++++ DATASET EXTRACT ++++
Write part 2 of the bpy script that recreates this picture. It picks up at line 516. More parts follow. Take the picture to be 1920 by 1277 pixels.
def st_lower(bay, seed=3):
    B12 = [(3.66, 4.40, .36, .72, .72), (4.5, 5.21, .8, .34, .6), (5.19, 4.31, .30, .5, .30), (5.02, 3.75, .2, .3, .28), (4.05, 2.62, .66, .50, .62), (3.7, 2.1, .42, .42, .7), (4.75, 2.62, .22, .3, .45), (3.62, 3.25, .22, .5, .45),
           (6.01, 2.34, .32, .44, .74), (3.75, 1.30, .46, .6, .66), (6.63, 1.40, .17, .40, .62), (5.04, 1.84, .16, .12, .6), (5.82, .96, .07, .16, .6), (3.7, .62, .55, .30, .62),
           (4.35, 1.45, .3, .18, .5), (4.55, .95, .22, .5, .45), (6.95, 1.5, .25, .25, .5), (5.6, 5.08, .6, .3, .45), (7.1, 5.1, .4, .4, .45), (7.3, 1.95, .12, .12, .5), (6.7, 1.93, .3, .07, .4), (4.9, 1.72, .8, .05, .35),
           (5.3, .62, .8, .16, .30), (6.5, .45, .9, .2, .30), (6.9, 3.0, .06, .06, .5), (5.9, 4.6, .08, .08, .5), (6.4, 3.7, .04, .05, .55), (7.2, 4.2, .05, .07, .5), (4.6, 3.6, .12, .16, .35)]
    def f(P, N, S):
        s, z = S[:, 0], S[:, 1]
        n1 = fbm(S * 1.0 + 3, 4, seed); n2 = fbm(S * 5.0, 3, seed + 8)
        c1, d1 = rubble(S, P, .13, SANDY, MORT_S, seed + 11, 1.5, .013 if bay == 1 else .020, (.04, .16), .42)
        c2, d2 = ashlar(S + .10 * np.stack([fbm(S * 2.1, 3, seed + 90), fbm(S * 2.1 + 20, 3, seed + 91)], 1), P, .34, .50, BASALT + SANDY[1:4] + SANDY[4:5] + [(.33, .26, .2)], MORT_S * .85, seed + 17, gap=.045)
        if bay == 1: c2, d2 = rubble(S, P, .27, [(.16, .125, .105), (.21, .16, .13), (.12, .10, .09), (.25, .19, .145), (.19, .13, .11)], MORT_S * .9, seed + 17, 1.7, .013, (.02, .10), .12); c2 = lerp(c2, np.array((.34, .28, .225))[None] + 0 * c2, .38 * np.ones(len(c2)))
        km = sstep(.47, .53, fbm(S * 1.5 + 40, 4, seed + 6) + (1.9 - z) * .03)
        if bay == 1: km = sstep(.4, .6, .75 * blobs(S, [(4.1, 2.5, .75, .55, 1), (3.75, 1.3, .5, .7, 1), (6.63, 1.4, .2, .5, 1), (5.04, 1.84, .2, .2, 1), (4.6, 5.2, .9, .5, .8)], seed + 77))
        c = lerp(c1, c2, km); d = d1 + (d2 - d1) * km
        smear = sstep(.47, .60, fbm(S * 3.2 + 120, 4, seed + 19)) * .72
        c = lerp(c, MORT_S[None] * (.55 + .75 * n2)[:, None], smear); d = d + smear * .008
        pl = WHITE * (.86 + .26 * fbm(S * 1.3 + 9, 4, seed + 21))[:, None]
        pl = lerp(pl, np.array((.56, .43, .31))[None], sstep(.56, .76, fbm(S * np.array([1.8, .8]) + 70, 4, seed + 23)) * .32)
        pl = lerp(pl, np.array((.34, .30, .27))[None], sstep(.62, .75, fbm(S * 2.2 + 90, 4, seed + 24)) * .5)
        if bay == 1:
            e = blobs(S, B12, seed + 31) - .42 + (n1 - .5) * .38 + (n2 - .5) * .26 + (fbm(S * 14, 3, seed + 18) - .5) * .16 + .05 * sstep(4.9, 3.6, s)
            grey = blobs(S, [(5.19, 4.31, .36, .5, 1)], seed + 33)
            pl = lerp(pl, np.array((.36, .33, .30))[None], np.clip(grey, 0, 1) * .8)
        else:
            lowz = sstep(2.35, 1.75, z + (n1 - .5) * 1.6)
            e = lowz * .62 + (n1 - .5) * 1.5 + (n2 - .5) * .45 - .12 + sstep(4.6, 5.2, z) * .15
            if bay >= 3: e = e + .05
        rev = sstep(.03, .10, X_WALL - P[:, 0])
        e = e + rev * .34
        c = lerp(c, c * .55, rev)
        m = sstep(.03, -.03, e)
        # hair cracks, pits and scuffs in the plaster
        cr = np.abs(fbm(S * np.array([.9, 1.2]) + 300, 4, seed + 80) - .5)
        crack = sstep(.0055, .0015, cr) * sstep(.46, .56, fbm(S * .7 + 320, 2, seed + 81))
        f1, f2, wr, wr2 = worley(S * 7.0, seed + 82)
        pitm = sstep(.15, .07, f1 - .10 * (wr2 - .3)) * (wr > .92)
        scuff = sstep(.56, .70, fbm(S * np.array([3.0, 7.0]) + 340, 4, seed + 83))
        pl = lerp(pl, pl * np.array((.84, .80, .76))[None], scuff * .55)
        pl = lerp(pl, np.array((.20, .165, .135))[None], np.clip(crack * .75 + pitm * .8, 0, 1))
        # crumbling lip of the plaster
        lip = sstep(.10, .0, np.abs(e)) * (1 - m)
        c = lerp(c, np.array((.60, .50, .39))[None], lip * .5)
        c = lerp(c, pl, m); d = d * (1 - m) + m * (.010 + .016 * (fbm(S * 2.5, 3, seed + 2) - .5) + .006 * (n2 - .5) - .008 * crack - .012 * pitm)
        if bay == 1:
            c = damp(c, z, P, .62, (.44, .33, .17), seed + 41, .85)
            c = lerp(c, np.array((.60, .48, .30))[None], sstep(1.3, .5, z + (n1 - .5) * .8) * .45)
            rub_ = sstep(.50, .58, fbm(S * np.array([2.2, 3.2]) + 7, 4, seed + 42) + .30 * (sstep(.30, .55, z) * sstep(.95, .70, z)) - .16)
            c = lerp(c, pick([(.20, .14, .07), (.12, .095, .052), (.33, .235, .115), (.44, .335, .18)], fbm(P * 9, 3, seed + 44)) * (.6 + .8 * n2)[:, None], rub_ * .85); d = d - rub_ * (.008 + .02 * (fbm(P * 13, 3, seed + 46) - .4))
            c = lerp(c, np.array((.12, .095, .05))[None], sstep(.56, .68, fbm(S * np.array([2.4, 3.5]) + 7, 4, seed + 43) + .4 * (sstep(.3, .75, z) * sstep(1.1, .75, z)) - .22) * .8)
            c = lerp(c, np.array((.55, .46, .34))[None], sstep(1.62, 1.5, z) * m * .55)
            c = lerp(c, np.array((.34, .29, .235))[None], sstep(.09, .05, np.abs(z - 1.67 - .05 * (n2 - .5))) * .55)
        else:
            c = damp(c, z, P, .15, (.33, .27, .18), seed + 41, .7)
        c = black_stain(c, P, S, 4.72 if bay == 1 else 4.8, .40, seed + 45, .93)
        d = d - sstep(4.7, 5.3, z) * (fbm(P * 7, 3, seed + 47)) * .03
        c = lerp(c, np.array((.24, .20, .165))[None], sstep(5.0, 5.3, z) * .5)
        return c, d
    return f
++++
TASK DESCRIPTION: Write the material out again in its entirety, exactly as shown.

RIGHT ANSWER:
Write part 2 of the bpy script that recreates this picture. It picks up at line 516. More parts follow. Take the picture to be 1920 by 1277 pixels.
def st_lower(bay, seed=3):
    B12 = [(3.66, 4.40, .36, .72, .72), (4.5, 5.21, .8, .34, .6), (5.19, 4.31, .30, .5, .30), (5.02, 3.75, .2, .3, .28), (4.05, 2.62, .66, .50, .62), (3.7, 2.1, .42, .42, .7), (4.75, 2.62, .22, .3, .45), (3.62, 3.25, .22, .5, .45),
           (6.01, 2.34, .32, .44, .74), (3.75, 1.30, .46, .6, .66), (6.63, 1.40, .17, .40, .62), (5.04, 1.84, .16, .12, .6), (5.82, .96, .07, .16, .6), (3.7, .62, .55, .30, .62),
           (4.35, 1.45, .3, .18, .5), (4.55, .95, .22, .5, .45), (6.95, 1.5, .25, .25, .5), (5.6, 5.08, .6, .3, .45), (7.1, 5.1, .4, .4, .45), (7.3, 1.95, .12, .12, .5), (6.7, 1.93, .3, .07, .4), (4.9, 1.72, .8, .05, .35),
           (5.3, .62, .8, .16, .30), (6.5, .45, .9, .2, .30), (6.9, 3.0, .06, .06, .5), (5.9, 4.6, .08, .08, .5), (6.4, 3.7, .04, .05, .55), (7.2, 4.2, .05, .07, .5), (4.6, 3.6, .12, .16, .35)]
    def f(P, N, S):
        s, z = S[:, 0], S[:, 1]
        n1 = fbm(S * 1.0 + 3, 4, seed); n2 = fbm(S * 5.0, 3, seed + 8)
        c1, d1 = rubble(S, P, .13, SANDY, MORT_S, seed + 11, 1.5, .013 if bay == 1 else .020, (.04, .16), .42)
        c2, d2 = ashlar(S + .10 * np.stack([fbm(S * 2.1, 3, seed + 90), fbm(S * 2.1 + 20, 3, seed + 91)], 1), P, .34, .50, BASALT + SANDY[1:4] + SANDY[4:5] + [(.33, .26, .2)], MORT_S * .85, seed + 17, gap=.045)
        if bay == 1: c2, d2 = rubble(S, P, .27, [(.16, .125, .105), (.21, .16, .13), (.12, .10, .09), (.25, .19, .145), (.19, .13, .11)], MORT_S * .9, seed + 17, 1.7, .013, (.02, .10), .12); c2 = lerp(c2, np.array((.34, .28, .225))[None] + 0 * c2, .38 * np.ones(len(c2)))
        km = sstep(.47, .53, fbm(S * 1.5 + 40, 4, seed + 6) + (1.9 - z) * .03)
        if bay == 1: km = sstep(.4, .6, .75 * blobs(S, [(4.1, 2.5, .75, .55, 1), (3.75, 1.3, .5, .7, 1), (6.63, 1.4, .2, .5, 1), (5.04, 1.84, .2, .2, 1), (4.6, 5.2, .9, .5, .8)], seed + 77))
        c = lerp(c1, c2, km); d = d1 + (d2 - d1) * km
        smear = sstep(.47, .60, fbm(S * 3.2 + 120, 4, seed + 19)) * .72
        c = lerp(c, MORT_S[None] * (.55 + .75 * n2)[:, None], smear); d = d + smear * .008
        pl = WHITE * (.86 + .26 * fbm(S * 1.3 + 9, 4, seed + 21))[:, None]
        pl = lerp(pl, np.array((.56, .43, .31))[None], sstep(.56, .76, fbm(S * np.array([1.8, .8]) + 70, 4, seed + 23)) * .32)
        pl = lerp(pl, np.array((.34, .30, .27))[None], sstep(.62, .75, fbm(S * 2.2 + 90, 4, seed + 24)) * .5)
        if bay == 1:
            e = blobs(S, B12, seed + 31) - .42 + (n1 - .5) * .38 + (n2 - .5) * .26 + (fbm(S * 14, 3, seed + 18) - .5) * .16 + .05 * sstep(4.9, 3.6, s)
            grey = blobs(S, [(5.19, 4.31, .36, .5, 1)], seed + 33)
            pl = lerp(pl, np.array((.36, .33, .30))[None], np.clip(grey, 0, 1) * .8)
        else:
            lowz = sstep(2.35, 1.75, z + (n1 - .5) * 1.6)
            e = lowz * .62 + (n1 - .5) * 1.5 + (n2 - .5) * .45 - .12 + sstep(4.6, 5.2, z) * .15
            if bay >= 3: e = e + .05
        rev = sstep(.03, .10, X_WALL - P[:, 0])
        e = e + rev * .34
        c = lerp(c, c * .55, rev)
        m = sstep(.03, -.03, e)
        # hair cracks, pits and scuffs in the plaster
        cr = np.abs(fbm(S * np.array([.9, 1.2]) + 300, 4, seed + 80) - .5)
        crack = sstep(.0055, .0015, cr) * sstep(.46, .56, fbm(S * .7 + 320, 2, seed + 81))
        f1, f2, wr, wr2 = worley(S * 7.0, seed + 82)
        pitm = sstep(.15, .07, f1 - .10 * (wr2 - .3)) * (wr > .92)
        scuff = sstep(.56, .70, fbm(S * np.array([3.0, 7.0]) + 340, 4, seed + 83))
        pl = lerp(pl, pl * np.array((.84, .80, .76))[None], scuff * .55)
        pl = lerp(pl, np.array((.20, .165, .135))[None], np.clip(crack * .75 + pitm * .8, 0, 1))
        # crumbling lip of the plaster
        lip = sstep(.10, .0, np.abs(e)) * (1 - m)
        c = lerp(c, np.array((.60, .50, .39))[None], lip * .5)
        c = lerp(c, pl, m); d = d * (1 - m) + m * (.010 + .016 * (fbm(S * 2.5, 3, seed + 2) - .5) + .006 * (n2 - .5) - .008 * crack - .012 * pitm)
        if bay == 1:
            c = damp(c, z, P, .62, (.44, .33, .17), seed + 41, .85)
            c = lerp(c, np.array((.60, .48, .30))[None], sstep(1.3, .5, z + (n1 - .5) * .8) * .45)
            rub_ = sstep(.50, .58, fbm(S * np.array([2.2, 3.2]) + 7, 4, seed + 42) + .30 * (sstep(.30, .55, z) * sstep(.95, .70, z)) - .16)
            c = lerp(c, pick([(.20, .14, .07), (.12, .095, .052), (.33, .235, .115), (.44, .335, .18)], fbm(P * 9, 3, seed + 44)) * (.6 + .8 * n2)[:, None], rub_ * .85); d = d - rub_ * (.008 + .02 * (fbm(P * 13, 3, seed + 46) - .4))
            c = lerp(c, np.array((.12, .095, .05))[None], sstep(.56, .68, fbm(S * np.array([2.4, 3.5]) + 7, 4, seed + 43) + .4 * (sstep(.3, .75, z) * sstep(1.1, .75, z)) - .22) * .8)
            c = lerp(c, np.array((.55, .46, .34))[None], sstep(1.62, 1.5, z) * m * .55)
            c = lerp(c, np.array((.34, .29, .235))[None], sstep(.09, .05, np.abs(z - 1.67 - .05 * (n2 - .5))) * .55)
        else:
            c = damp(c, z, P, .15, (.33, .27, .18), seed + 41, .7)
        c = black_stain(c, P, S, 4.72 if bay == 1 else 4.8, .40, seed + 45, .93)
        d = d - sstep(4.7, 5.3, z) * (fbm(P * 7, 3, seed + 47)) * .03
        c = lerp(c, np.array((.24, .20, .165))[None], sstep(5.0, 5.3, z) * .5)
        return c, d
    return f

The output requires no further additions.